Our next article covers the different types of amounts that you may receive which are not considered as “income” by the ATO. Although such amounts may not be assessable, they may need to be included elsewhere in your tax return for other purposes.
There is also an article about being on the lookout for scammers who may contact you about your superannuation. This is an important reminder as the number of cold callers is on the rise and many people are falling victim and losing their superannuation to scammers.
Finally, we provide an article which explains the steps you should follow when on-boarding new employees, as there are a number of tax, workplace and superannuation obligations you must adhere to as an employer.
JULY 2024
This month’s edition includes an article on the extra 15% “Division 293 tax” which applies to high income earners who have income and concessional superannuation contributions exceeding $250,000 in 2023/24. The article explains how the extra tax works and how you can pay for it if you’re liable.
The next item discusses the fine line between carrying on a business of property development and merely realising an asset. This article may be of interest to you if you are contemplating carrying out such an activity as there are different tax implications depending on the nature of the activity and property involved.
We also explore how useful the CGT main residence exemption concessions are, particularly for individuals who are considering buying or selling a home. Depending on your particular circumstances, these concessions can be used to allow you to access a full (or at least partial) CGT main residence exemption in a way that was probably never originally envisaged.
The article on tax file numbers (TFN) provides some insights on how TFNs are verified in tax return software.
Finally, we provide an article which explains why you cannot add further money to a superannuation pension once it has commenced, and the alternative options to consider if you find yourself in this situation.
APRIL 2024
This month’s edition of our client newsletter sets out six different strategies for boosting your superannuation nest egg while potentially saving on tax. This is followed by an item that explains what happens to your tax status on leaving Australia to live or work somewhere else in the world. You might be surprised to learn how long after heading off some people have to continue to call Australia home for tax purposes.
For those who run their business through a corporate structure there is a must read article on the pitfalls of treating the company’s bank account and other assets as your own – the ATO has its eye on this area. There is also an item on the tax issues that can potentially arise when deciding to sell the family home.
We have included a piece on the receipt of compensation for various events, including damage to property, wrongful dismissal or work injuries. In some cases, it may pay to obtain tax advice before settling on an amount with the insurer.
Finally, we offer a perspective on the question of where to put your spare cash (assuming you have any) – on the mortgage or into superannuation?
April 2024 Newsletter link
MAY 2024
This month’s edition of our client newsletter includes an article on being aware of a partial capital gains tax (CGT) liability that may apply to you if you sell your main residence.
This is followed by an item that explains why you should be wary of timing when making superannuation contributions this financial year. You may not realise it, but a contribution is deemed to be made at the time it is received by your superannuation fund, not when you process the transaction. For this reason, it’s best to allow plenty of time to make your superannuation contributions well before 30 June for your contribution to be received by your superannuation fund this financial year.

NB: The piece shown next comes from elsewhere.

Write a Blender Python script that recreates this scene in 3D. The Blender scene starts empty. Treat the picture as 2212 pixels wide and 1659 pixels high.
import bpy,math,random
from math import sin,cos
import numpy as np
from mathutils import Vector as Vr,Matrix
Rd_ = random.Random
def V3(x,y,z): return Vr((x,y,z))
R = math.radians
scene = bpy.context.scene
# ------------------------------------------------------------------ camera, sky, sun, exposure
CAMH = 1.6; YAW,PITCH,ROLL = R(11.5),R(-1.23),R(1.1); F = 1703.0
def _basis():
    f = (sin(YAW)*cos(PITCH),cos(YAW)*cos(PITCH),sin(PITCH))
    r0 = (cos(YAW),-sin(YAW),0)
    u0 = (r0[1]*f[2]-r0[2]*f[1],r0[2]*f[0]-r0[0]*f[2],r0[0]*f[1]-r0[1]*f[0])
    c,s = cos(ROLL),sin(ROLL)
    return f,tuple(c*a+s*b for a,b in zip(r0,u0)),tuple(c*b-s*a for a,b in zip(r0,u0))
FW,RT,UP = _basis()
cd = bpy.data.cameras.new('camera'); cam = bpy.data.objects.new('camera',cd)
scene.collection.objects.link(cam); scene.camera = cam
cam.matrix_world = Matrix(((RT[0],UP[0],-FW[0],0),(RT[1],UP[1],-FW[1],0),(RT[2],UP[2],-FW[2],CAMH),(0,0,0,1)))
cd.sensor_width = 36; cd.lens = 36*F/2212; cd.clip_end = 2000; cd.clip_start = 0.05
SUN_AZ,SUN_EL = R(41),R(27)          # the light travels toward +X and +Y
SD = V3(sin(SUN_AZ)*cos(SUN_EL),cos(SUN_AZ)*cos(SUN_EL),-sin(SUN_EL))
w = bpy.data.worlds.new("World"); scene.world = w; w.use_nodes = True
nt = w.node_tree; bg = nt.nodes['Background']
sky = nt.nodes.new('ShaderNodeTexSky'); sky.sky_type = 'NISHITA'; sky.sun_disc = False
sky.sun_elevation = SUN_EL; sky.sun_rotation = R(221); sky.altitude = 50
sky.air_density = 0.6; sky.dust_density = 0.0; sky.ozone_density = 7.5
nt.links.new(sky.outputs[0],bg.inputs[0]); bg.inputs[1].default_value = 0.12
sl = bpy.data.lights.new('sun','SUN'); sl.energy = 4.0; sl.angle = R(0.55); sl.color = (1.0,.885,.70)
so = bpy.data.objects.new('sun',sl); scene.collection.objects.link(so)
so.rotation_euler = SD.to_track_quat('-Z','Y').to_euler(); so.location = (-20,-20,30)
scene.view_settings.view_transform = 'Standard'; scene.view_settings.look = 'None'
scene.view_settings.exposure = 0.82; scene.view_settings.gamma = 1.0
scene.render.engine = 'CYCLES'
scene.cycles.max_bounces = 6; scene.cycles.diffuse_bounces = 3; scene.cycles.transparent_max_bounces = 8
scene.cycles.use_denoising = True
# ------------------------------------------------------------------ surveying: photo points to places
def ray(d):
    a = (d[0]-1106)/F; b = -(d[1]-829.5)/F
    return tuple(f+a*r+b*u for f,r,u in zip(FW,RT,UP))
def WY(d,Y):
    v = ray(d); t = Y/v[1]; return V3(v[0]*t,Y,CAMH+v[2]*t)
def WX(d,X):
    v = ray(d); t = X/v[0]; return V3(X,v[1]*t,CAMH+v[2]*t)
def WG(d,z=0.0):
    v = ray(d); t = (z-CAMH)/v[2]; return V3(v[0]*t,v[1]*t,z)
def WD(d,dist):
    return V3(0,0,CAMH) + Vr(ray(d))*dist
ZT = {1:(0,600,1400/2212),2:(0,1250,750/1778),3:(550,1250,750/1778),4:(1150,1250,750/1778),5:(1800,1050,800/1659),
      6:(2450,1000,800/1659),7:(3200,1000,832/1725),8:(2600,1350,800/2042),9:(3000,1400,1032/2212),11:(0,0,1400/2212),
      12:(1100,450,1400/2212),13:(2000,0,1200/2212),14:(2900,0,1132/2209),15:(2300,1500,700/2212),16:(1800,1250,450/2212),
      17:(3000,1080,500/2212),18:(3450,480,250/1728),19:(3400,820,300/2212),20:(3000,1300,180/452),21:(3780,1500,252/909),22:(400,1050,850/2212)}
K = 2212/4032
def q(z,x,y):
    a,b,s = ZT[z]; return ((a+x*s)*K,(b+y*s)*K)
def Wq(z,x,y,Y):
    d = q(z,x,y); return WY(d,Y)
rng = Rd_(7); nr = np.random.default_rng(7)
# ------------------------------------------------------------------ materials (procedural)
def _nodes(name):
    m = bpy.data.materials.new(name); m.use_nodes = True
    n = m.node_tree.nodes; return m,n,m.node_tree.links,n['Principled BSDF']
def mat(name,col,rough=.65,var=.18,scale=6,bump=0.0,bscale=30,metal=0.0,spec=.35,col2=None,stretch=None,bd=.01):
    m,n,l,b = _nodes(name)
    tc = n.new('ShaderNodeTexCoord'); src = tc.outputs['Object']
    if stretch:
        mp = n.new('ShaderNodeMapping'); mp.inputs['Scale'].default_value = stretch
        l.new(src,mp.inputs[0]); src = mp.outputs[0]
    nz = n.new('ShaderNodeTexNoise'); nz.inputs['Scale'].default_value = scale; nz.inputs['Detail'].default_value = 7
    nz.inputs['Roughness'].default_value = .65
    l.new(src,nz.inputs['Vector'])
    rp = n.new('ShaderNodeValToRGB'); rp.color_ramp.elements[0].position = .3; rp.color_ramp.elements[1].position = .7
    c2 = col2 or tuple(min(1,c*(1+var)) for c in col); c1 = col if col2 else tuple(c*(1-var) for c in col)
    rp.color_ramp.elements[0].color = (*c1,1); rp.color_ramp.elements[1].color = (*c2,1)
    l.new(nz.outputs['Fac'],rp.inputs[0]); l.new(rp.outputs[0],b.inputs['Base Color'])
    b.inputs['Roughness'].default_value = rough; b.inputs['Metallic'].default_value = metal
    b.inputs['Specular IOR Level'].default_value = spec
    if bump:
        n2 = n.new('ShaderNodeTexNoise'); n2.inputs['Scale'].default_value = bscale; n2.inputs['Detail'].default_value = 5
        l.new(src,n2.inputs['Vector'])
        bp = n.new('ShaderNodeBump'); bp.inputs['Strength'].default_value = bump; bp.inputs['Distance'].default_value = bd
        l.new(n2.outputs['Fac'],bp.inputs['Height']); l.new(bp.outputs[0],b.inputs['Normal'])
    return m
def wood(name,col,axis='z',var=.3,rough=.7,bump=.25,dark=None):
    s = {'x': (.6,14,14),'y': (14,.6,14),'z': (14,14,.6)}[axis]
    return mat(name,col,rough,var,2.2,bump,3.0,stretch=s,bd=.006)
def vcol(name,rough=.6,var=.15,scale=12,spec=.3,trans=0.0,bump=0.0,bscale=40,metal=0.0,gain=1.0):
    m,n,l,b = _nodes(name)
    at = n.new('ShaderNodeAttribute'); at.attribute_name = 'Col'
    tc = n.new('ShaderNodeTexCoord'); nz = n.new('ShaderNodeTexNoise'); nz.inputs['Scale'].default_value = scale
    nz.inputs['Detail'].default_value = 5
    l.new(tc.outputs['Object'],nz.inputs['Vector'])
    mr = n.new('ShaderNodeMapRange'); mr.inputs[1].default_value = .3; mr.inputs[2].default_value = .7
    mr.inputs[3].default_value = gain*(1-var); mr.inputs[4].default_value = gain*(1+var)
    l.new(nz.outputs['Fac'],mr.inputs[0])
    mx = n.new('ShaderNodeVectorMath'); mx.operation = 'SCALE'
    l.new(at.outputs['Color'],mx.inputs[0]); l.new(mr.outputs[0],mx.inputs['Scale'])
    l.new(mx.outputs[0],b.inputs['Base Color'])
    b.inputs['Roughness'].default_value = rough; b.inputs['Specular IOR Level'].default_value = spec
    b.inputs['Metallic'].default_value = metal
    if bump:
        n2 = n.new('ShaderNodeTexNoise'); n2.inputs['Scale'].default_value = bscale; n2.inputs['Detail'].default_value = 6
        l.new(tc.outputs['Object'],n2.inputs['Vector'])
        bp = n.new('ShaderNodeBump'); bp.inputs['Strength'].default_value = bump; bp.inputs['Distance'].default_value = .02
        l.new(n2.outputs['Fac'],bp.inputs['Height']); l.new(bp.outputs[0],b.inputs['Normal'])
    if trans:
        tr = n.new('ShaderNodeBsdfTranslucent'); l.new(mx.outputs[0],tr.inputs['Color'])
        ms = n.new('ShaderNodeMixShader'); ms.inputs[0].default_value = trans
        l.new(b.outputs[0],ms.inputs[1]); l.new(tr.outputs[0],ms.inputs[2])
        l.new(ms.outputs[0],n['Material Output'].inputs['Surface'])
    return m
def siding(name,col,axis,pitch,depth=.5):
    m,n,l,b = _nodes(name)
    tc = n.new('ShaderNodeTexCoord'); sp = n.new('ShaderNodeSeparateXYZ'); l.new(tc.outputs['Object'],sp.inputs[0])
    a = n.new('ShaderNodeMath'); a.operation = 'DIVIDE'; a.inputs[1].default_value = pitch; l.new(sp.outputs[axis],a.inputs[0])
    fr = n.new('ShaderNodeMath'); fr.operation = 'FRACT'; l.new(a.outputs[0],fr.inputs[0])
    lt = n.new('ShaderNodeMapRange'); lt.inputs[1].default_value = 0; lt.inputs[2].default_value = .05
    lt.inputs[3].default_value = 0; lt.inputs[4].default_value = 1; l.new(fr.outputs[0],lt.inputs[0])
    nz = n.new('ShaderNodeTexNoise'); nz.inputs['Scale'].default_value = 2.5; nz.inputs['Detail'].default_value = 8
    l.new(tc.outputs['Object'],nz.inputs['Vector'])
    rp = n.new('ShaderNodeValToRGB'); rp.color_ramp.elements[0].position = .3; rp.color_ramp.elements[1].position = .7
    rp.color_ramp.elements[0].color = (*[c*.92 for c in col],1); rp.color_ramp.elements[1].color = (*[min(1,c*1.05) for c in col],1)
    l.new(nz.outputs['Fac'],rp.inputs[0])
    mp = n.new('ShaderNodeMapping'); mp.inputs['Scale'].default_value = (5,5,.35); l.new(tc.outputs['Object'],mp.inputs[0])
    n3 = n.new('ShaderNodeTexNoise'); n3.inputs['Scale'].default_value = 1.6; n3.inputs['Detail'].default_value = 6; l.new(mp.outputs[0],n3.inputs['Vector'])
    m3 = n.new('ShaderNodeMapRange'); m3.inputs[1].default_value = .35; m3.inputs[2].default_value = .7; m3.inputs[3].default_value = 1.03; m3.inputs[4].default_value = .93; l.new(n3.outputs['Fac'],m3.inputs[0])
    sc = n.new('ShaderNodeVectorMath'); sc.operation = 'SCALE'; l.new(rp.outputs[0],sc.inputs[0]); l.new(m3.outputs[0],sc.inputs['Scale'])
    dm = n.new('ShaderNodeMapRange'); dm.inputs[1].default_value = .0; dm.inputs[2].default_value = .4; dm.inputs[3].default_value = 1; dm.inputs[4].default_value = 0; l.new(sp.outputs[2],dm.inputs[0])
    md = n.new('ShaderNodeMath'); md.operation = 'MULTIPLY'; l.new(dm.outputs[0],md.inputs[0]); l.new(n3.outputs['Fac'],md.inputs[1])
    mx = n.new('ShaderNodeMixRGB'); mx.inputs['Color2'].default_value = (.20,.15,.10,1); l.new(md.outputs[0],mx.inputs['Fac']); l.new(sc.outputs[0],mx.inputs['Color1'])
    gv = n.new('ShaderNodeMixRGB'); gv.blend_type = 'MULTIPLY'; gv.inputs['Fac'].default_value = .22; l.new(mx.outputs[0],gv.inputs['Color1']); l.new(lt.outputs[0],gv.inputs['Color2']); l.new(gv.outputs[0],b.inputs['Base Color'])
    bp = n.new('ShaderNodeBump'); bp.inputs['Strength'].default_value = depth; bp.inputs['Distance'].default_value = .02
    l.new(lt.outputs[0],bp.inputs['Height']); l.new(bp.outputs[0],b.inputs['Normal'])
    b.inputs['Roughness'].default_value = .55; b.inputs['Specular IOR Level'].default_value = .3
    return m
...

For those who have rental properties, there is an important article which summarises the traps and pitfalls to be aware of as the ATO is currently on the lookout. This is because majority of residential rental property investors who have been audited have been getting their returns wrong.
There is also an item on succession planning for family businesses. This may be of interest for families who plan on transferring their business onto the next generation.
Finally, we provide an article which helps explain how myGov can help you keep track of your superannuation balance.
FEBRUARY 2024
With Christmas a distant memory, life and tax obligations are returning to a familiar routine. In this issue we look at a variety of tax issues, including a consideration of the tax consequences if you receive compensation when your bank or financial institution hasn’t acted as ethically and correctly as they could have; the tax issues and obligations surrounding volunteers; whether that family heirloom you inherited from grandma came with a tax sting in the tail; the circumstances in which you may be able to use your super to pay your mortgage; and the super consequences of returning to work after retirement.
We trust that this newsletter will provoke some thoughtful discussion around these issues as we launch into 2024.
MARCH 2024
Our March newsletter includes a run down on what taxpayers can do to maximise the benefits of the Stage 3 tax cuts that have recently been passed by Parliament. It explores some options for shifting taxable income from this year (2023-24) to the next (2024-25) by bringing forward deductions or deferring income.
The capital gains tax concessions that are potentially available for small business owners on the sale of their business is must read for anyone contemplating such a sale in the coming years.
Also included is the ins and outs of briefing a barrister. Did you know that you can brief a barrister directly (ie. without engaging a solicitor)?
Finally, an informative piece on super contributions in light of increases in various contributions caps that apply from 1 July 2024.